Let $\mathbf{X} = (X_1, \ldots, X_n)$ be an i.i.d sample from the parametric family of distributions $\mathcal{P} = \{P_\theta: \theta \in \Theta \subset \mathbb{R}^k\}$ ($X_i \sim P_\theta$ are random variables, not just real numbers). In my statistics textbook there is the following formula for the Maximum Likelihood Estimator $\hat\theta(\mathbf{X})$ (which is also a random variable, not an estimate):
$$\hat\theta(\mathbf{X}) = \underset{\theta \in \Theta}{\operatorname{argmax}} L(\mathbf{X}; \theta),$$ where $L(\mathbf{X}; \theta)$ is a random variable which is obtained from an ordinary (numerical) likelihood function $L(\mathbf{x},θ)$ by substituting random vector $\mathbf{X}$ on place of numerical vector $\mathbf{x}$.
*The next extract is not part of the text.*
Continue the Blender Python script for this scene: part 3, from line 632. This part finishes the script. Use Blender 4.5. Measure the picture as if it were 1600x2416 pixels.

I am concerned about the fact that random vector $\mathbf{X} = (X_1, \ldots, X_n)$ implicitly depends on $\theta$ because $X_i \sim P_\theta$. This makes it difficult to interpret the maximization process.
Should I treat random variables $(X_1, \ldots, X_n)$ as constants in the maximization process?
If not, what will be the correct interpretation of the above formula?